** START SOURCE DATA **
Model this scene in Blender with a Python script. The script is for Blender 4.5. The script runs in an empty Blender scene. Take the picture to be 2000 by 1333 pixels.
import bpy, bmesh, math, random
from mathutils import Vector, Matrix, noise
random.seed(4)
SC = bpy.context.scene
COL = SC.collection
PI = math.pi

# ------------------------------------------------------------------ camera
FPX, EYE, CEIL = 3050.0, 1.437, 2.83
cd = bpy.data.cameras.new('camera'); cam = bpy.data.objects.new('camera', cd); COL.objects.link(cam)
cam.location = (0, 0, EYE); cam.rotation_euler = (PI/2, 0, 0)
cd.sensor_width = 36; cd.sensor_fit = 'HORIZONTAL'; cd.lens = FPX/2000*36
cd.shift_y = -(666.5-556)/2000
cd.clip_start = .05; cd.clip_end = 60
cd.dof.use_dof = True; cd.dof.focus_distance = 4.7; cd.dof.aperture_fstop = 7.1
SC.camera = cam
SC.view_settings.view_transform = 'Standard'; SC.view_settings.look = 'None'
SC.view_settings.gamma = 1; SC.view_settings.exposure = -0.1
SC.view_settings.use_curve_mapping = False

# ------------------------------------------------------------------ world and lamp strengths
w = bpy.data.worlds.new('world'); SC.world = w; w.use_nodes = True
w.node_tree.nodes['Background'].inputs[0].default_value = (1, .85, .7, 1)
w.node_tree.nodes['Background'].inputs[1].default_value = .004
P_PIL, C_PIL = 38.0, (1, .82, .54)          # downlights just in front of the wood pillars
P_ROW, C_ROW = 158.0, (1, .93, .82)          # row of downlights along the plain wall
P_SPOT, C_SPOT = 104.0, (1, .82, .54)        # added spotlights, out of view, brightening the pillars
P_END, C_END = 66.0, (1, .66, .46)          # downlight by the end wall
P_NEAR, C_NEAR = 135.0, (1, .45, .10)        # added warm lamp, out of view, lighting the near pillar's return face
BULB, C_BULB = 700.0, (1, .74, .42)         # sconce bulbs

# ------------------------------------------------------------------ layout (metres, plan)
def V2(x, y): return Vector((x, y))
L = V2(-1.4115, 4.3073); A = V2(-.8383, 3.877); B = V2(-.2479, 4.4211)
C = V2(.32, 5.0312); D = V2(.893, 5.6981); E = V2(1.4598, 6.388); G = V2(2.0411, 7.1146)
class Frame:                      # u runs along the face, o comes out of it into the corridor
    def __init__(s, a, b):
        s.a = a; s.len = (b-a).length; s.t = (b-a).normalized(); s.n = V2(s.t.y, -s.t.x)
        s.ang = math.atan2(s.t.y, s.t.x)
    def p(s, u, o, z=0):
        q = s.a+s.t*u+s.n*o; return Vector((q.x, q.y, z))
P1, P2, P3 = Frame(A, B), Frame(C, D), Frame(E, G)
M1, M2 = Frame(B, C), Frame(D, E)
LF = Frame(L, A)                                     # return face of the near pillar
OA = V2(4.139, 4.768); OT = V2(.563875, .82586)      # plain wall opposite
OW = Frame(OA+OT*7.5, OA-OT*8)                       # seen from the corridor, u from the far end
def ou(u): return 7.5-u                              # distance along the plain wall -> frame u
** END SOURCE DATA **
> **THE PROBLEM**
Please transcribe, exactly and with nothing added, the lines from the first line of the material above through the line that contains "PI = math.pi".

> **FULL SOLUTION**
Model this scene in Blender with a Python script. The script is for Blender 4.5. The script runs in an empty Blender scene. Take the picture to be 2000 by 1333 pixels.
import bpy, bmesh, math, random
from mathutils import Vector, Matrix, noise
random.seed(4)
SC = bpy.context.scene
COL = SC.collection
PI = math.pi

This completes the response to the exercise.